Allora contiamo le misure, sottraiamo la tara della bilancia, facciamo pile ordinate a base 10, traduciamo ogni ingrediente in tre lingue e leggiamo, da quest’anno leggiamo davvero.

Con la scusa che la mamma non vede senza occhiali leggiamo e rileggiamo ricette ed è arrivato il giorno in cui Anna ha dichiarato solennemente che il suo libro preferito è Facciamo colazione, di Barbara Toselli.

Lo porta sul lettone nei 10 minuti che ogni sera prima di dormire dedichiamo alla “lettura individuale”, ognuno con il suo libro preferito. Lei lo legge dalla prefazione in avanti, coscienziosissimamente, senza saltare, e al momento di scegliere quale ricetta fare ha puntato il dito su questi biscotti integrali con pepite di cioccolato e fior di sale. Come darle torto?

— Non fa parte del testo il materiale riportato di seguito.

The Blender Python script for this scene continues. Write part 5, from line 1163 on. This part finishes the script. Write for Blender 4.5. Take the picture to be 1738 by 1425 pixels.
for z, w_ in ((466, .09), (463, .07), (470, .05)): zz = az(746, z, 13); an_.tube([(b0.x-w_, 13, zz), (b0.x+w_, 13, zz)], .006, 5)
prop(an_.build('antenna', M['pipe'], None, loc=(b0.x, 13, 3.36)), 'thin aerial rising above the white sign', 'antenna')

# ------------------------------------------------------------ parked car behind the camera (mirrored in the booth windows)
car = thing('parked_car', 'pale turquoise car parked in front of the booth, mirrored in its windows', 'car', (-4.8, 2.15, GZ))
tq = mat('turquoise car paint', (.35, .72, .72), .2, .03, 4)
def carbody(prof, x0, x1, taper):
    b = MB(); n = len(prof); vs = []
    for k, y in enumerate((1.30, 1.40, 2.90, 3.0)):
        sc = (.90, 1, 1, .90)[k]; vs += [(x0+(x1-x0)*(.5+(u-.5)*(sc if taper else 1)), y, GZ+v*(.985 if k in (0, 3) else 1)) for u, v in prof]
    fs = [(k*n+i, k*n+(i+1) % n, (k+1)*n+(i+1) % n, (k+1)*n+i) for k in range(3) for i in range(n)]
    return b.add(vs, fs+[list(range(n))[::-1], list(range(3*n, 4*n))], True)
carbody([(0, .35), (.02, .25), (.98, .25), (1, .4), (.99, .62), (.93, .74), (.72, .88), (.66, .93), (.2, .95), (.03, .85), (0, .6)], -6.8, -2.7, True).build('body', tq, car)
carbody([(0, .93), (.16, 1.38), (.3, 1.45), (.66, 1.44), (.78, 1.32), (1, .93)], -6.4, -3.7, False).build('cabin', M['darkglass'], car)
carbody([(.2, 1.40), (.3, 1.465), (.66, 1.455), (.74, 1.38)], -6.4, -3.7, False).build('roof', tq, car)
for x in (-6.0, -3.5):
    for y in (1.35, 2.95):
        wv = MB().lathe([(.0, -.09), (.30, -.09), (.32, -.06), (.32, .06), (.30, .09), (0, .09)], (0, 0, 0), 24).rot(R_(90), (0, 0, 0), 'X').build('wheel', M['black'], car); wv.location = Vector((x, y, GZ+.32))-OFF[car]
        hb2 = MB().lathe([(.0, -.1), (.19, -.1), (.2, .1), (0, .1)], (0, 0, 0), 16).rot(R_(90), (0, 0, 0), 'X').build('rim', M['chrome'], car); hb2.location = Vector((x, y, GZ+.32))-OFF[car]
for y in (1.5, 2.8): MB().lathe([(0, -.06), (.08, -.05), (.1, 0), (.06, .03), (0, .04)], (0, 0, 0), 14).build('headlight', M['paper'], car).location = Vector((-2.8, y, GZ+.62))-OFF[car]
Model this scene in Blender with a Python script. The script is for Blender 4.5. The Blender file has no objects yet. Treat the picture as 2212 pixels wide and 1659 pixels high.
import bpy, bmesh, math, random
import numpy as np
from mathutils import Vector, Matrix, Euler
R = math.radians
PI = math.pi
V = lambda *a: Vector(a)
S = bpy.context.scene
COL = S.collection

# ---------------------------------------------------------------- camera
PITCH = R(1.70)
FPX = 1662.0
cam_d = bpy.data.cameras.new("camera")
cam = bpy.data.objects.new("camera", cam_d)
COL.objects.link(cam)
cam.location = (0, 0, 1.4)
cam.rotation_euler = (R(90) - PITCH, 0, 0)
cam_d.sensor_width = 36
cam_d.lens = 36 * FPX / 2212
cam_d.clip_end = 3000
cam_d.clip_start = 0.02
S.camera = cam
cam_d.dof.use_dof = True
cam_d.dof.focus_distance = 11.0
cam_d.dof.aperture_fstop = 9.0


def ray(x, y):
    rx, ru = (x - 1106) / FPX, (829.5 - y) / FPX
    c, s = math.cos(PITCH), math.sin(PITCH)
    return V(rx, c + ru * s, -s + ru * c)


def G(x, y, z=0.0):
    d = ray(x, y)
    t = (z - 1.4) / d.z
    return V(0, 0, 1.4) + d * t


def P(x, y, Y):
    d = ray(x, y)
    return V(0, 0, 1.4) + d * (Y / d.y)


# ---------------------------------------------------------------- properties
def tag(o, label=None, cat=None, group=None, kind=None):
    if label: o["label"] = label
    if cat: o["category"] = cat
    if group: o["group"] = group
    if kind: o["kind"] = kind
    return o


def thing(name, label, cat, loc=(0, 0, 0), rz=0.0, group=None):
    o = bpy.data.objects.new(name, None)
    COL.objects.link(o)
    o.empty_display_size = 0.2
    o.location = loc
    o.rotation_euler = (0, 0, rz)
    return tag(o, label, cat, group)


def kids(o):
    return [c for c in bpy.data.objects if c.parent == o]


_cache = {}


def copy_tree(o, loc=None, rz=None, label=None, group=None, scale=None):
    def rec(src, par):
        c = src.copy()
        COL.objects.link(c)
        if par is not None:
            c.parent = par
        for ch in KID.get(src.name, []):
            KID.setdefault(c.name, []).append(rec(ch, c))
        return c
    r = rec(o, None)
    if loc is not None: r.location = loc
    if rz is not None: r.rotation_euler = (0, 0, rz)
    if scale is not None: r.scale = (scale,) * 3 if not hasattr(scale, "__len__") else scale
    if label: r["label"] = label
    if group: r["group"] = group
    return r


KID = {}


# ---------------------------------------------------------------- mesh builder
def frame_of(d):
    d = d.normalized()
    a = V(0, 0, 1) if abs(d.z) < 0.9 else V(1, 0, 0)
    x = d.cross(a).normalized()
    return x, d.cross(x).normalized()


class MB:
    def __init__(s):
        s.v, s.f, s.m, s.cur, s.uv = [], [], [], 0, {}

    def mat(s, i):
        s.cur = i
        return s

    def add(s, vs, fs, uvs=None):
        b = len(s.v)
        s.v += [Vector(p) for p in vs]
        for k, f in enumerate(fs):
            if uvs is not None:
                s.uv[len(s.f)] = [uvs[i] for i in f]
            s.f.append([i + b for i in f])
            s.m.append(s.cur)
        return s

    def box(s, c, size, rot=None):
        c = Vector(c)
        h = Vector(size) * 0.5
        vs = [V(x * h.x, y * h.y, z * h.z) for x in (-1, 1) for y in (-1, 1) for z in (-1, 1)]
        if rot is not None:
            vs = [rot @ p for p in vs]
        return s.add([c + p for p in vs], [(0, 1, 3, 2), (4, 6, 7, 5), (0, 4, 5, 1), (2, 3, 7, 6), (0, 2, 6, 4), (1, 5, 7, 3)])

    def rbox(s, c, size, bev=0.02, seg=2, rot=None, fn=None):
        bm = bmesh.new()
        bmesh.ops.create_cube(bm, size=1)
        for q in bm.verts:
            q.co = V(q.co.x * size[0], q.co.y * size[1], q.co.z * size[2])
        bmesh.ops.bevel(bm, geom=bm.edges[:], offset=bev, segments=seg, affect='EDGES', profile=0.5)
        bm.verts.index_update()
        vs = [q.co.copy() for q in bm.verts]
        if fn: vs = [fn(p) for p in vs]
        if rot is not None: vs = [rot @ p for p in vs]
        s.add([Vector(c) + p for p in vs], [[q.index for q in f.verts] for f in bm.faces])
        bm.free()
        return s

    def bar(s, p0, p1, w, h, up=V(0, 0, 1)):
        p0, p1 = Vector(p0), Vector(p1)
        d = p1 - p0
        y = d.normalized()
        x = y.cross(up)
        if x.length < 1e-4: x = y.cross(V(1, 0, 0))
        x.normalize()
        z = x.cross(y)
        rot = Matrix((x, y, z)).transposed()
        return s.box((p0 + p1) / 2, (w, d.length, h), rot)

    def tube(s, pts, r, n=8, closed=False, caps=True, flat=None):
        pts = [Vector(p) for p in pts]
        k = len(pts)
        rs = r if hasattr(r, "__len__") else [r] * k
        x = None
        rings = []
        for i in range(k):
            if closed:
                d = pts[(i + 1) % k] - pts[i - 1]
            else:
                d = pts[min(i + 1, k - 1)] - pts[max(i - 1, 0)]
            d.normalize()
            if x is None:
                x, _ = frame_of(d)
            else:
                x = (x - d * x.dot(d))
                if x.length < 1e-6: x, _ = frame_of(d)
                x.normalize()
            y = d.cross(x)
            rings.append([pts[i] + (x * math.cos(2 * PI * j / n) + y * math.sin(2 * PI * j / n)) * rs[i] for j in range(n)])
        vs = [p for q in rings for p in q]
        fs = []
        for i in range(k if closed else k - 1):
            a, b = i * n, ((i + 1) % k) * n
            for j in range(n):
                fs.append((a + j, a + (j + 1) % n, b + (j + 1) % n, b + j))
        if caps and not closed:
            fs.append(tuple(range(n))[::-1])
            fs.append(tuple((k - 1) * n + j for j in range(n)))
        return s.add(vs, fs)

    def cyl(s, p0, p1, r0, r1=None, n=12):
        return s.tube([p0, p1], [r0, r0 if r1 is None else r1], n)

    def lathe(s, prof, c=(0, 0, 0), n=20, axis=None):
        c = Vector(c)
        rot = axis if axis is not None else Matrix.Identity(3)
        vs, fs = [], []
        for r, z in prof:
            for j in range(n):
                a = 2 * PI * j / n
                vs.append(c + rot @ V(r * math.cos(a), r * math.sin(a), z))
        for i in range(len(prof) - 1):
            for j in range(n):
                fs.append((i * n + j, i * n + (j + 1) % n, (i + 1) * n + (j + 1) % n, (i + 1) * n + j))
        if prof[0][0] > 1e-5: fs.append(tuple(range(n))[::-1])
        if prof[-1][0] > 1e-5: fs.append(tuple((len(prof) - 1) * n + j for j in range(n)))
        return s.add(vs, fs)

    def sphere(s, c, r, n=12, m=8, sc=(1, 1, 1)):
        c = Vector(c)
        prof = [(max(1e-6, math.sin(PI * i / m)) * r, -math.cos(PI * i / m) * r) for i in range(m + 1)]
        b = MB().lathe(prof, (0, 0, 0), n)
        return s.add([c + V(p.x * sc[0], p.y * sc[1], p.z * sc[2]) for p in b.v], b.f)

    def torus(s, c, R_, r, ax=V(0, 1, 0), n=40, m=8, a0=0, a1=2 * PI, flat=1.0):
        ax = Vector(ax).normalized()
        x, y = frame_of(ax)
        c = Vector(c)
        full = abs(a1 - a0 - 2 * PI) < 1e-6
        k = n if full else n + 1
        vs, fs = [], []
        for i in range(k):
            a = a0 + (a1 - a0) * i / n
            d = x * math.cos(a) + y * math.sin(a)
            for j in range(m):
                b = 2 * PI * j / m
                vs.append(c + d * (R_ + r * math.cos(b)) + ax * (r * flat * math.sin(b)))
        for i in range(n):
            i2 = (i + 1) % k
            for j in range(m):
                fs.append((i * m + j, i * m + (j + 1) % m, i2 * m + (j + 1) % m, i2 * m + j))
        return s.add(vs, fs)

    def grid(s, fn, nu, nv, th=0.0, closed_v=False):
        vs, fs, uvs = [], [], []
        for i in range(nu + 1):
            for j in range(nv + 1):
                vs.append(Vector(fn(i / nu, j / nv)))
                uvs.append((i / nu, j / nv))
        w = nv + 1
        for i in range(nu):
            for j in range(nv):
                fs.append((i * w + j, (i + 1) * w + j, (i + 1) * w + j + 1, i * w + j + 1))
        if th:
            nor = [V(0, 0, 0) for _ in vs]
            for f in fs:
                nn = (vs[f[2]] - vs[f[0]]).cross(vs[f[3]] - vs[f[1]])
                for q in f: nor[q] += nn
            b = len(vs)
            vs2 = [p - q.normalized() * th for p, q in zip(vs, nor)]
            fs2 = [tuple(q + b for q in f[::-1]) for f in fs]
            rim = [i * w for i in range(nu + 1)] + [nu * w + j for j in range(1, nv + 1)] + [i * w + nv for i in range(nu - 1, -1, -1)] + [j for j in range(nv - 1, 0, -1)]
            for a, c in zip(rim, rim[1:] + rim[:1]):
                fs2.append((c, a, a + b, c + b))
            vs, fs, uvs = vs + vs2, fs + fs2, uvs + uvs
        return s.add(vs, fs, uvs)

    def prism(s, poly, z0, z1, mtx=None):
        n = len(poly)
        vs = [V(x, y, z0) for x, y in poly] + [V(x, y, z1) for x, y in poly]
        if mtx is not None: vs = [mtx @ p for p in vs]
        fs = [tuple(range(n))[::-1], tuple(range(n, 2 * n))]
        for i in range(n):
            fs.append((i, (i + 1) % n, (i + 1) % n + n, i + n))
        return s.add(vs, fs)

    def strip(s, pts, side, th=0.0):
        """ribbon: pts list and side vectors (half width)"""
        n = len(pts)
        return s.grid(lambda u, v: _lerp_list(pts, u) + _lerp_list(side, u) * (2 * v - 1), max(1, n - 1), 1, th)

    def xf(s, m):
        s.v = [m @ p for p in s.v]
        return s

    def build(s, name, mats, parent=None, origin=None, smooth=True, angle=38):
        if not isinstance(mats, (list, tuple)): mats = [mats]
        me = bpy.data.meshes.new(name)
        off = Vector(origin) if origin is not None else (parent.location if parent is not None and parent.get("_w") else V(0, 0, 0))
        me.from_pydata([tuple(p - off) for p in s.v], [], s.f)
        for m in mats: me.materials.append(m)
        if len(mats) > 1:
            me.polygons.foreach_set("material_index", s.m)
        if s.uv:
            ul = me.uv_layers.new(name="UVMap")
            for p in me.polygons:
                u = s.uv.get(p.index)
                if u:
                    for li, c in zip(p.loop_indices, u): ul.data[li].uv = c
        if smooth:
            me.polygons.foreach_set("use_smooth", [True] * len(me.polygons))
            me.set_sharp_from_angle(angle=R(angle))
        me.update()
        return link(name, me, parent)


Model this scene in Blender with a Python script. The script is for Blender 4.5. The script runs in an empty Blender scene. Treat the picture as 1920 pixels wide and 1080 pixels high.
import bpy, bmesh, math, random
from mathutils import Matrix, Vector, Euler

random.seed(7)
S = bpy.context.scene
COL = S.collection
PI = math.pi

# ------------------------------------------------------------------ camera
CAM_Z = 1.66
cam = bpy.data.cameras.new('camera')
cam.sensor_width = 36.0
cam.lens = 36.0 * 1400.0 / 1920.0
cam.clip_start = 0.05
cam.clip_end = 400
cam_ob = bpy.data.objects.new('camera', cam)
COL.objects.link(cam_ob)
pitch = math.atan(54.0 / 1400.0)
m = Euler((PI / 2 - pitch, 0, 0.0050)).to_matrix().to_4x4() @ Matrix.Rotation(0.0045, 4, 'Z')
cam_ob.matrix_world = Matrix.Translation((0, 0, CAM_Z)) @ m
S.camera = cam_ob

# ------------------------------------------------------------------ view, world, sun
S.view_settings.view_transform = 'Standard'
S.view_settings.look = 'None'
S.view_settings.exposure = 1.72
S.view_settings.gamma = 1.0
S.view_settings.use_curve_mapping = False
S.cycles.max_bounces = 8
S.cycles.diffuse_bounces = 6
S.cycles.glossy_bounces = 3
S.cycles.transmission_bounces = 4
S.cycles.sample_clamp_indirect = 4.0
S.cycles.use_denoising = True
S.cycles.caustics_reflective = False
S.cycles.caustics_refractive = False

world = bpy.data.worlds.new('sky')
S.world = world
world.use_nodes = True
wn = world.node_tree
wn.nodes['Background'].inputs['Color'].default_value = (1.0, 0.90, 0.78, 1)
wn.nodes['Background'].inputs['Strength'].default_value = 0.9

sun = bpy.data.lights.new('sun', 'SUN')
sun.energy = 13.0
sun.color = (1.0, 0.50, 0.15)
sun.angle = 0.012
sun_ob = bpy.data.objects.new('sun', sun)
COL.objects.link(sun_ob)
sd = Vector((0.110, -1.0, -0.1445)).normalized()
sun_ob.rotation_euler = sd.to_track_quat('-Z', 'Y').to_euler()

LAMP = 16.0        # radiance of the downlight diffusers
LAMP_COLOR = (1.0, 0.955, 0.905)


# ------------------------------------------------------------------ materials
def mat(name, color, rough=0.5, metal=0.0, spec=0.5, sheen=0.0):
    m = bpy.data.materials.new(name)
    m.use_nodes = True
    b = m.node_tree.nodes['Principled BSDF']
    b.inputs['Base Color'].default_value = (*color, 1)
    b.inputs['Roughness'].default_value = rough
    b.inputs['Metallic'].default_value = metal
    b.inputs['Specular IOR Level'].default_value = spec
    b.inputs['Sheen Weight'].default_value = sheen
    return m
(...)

La ricetta è proprio quella di Barbara con solo qualche aggiustamento dovuto più che altro alla dispensa.

200 g di farina 00
200 di farina integrale (per noi tutta integrale)
100 g di pepite di cioccolato fondente
fior di sale in fiocchi
150 g di burro
250 g di zucchero grezzo Panela (Barbara usava 140 g di Muscovado e 140 g di Demerara)
1 uovo e 1 tuorlo
1/2 cucchiaino di lievito per dolci

Fondere il burro a bagnomaria (Anna adora questo nome…) e lasciare raffreddare. Montare lo zucchero con il burro tiepido, quando è cremoso unire l’uovo e il tuorlo e poi poco per volta la farina e il lievito. Alla fine incorporare le pepite di cioccolato fino ad ottenere un composto omogeneo. Prelevare porzioni di circa 45 g di impasto e formare delle pallette con i palmi delle mani; sistemarle su di una teglia foderata con carta da forno tenendole piuttosto distanziate. Appiattirle formando dei dischetti spessi circa 1 cm. Su ogni biscotto spolverizzare il fior di sale, premendo leggermente per far aderire. Far riposare la teglia in frigorifero per circa 30 minuti. Cuocere in forno caldo a 180°C per circa 10/15 minuti a seconda del vostro forno. Far raffreddare i biscotti prima di maniplarli.
Se non li finite subito potete conservarli in un contenitore ermetico per diversi giorni (noi li abbiamo condivisi con la vicina).